## Recorded information
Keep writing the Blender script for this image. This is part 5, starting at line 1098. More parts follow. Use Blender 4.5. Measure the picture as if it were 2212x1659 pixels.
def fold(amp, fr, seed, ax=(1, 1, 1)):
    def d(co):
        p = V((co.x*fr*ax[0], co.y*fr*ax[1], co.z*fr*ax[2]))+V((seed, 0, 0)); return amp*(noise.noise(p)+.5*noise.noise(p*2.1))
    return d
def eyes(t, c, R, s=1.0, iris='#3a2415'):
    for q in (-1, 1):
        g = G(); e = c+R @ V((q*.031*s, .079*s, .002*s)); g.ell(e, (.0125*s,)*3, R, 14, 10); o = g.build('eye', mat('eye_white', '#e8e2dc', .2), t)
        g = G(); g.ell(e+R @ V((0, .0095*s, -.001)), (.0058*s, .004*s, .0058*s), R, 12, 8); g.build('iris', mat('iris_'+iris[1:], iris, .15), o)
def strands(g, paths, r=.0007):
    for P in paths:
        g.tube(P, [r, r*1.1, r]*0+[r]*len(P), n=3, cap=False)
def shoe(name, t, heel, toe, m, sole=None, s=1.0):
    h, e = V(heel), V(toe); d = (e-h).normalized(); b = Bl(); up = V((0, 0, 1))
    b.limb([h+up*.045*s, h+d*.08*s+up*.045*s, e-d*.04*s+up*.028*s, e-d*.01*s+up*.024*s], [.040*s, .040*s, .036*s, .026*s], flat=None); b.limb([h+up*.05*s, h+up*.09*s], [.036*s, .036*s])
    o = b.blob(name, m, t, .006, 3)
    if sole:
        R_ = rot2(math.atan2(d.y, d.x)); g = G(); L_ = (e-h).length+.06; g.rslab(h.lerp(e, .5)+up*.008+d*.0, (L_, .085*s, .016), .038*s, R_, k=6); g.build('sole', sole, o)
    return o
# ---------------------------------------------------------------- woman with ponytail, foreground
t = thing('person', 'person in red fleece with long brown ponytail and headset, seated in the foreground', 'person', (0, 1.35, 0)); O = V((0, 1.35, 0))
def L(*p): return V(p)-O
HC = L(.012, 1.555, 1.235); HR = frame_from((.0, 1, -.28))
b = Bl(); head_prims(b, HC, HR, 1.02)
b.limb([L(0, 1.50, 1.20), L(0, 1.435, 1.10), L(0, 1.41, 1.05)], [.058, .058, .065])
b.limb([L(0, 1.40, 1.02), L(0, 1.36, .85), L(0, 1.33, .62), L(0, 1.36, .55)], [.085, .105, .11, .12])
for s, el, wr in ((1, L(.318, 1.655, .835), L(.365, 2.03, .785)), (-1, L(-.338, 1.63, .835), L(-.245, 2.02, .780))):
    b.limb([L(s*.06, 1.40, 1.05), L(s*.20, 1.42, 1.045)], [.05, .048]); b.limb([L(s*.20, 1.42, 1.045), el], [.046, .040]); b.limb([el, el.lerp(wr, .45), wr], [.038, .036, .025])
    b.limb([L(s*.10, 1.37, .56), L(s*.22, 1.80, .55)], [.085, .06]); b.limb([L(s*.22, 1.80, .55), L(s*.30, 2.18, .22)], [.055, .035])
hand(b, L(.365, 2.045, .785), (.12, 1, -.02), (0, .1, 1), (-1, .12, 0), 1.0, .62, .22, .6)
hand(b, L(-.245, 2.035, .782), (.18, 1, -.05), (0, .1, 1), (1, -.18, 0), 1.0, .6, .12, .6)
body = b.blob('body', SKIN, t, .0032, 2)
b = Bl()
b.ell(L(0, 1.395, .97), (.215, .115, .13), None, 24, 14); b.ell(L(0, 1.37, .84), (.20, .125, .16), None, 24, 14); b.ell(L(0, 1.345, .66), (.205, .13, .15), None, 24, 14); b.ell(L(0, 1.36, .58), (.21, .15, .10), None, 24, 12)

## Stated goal
Copy out the full material exactly as it appears.

## Written answer
Keep writing the Blender script for this image. This is part 5, starting at line 1098. More parts follow. Use Blender 4.5. Measure the picture as if it were 2212x1659 pixels.
def fold(amp, fr, seed, ax=(1, 1, 1)):
    def d(co):
        p = V((co.x*fr*ax[0], co.y*fr*ax[1], co.z*fr*ax[2]))+V((seed, 0, 0)); return amp*(noise.noise(p)+.5*noise.noise(p*2.1))
    return d
def eyes(t, c, R, s=1.0, iris='#3a2415'):
    for q in (-1, 1):
        g = G(); e = c+R @ V((q*.031*s, .079*s, .002*s)); g.ell(e, (.0125*s,)*3, R, 14, 10); o = g.build('eye', mat('eye_white', '#e8e2dc', .2), t)
        g = G(); g.ell(e+R @ V((0, .0095*s, -.001)), (.0058*s, .004*s, .0058*s), R, 12, 8); g.build('iris', mat('iris_'+iris[1:], iris, .15), o)
def strands(g, paths, r=.0007):
    for P in paths:
        g.tube(P, [r, r*1.1, r]*0+[r]*len(P), n=3, cap=False)
def shoe(name, t, heel, toe, m, sole=None, s=1.0):
    h, e = V(heel), V(toe); d = (e-h).normalized(); b = Bl(); up = V((0, 0, 1))
    b.limb([h+up*.045*s, h+d*.08*s+up*.045*s, e-d*.04*s+up*.028*s, e-d*.01*s+up*.024*s], [.040*s, .040*s, .036*s, .026*s], flat=None); b.limb([h+up*.05*s, h+up*.09*s], [.036*s, .036*s])
    o = b.blob(name, m, t, .006, 3)
    if sole:
        R_ = rot2(math.atan2(d.y, d.x)); g = G(); L_ = (e-h).length+.06; g.rslab(h.lerp(e, .5)+up*.008+d*.0, (L_, .085*s, .016), .038*s, R_, k=6); g.build('sole', sole, o)
    return o
# ---------------------------------------------------------------- woman with ponytail, foreground
t = thing('person', 'person in red fleece with long brown ponytail and headset, seated in the foreground', 'person', (0, 1.35, 0)); O = V((0, 1.35, 0))
def L(*p): return V(p)-O
HC = L(.012, 1.555, 1.235); HR = frame_from((.0, 1, -.28))
b = Bl(); head_prims(b, HC, HR, 1.02)
b.limb([L(0, 1.50, 1.20), L(0, 1.435, 1.10), L(0, 1.41, 1.05)], [.058, .058, .065])
b.limb([L(0, 1.40, 1.02), L(0, 1.36, .85), L(0, 1.33, .62), L(0, 1.36, .55)], [.085, .105, .11, .12])
for s, el, wr in ((1, L(.318, 1.655, .835), L(.365, 2.03, .785)), (-1, L(-.338, 1.63, .835), L(-.245, 2.02, .780))):
    b.limb([L(s*.06, 1.40, 1.05), L(s*.20, 1.42, 1.045)], [.05, .048]); b.limb([L(s*.20, 1.42, 1.045), el], [.046, .040]); b.limb([el, el.lerp(wr, .45), wr], [.038, .036, .025])
    b.limb([L(s*.10, 1.37, .56), L(s*.22, 1.80, .55)], [.085, .06]); b.limb([L(s*.22, 1.80, .55), L(s*.30, 2.18, .22)], [.055, .035])
hand(b, L(.365, 2.045, .785), (.12, 1, -.02), (0, .1, 1), (-1, .12, 0), 1.0, .62, .22, .6)
hand(b, L(-.245, 2.035, .782), (.18, 1, -.05), (0, .1, 1), (1, -.18, 0), 1.0, .6, .12, .6)
body = b.blob('body', SKIN, t, .0032, 2)
b = Bl()
b.ell(L(0, 1.395, .97), (.215, .115, .13), None, 24, 14); b.ell(L(0, 1.37, .84), (.20, .125, .16), None, 24, 14); b.ell(L(0, 1.345, .66), (.205, .13, .15), None, 24, 14); b.ell(L(0, 1.36, .58), (.21, .15, .10), None, 24, 12)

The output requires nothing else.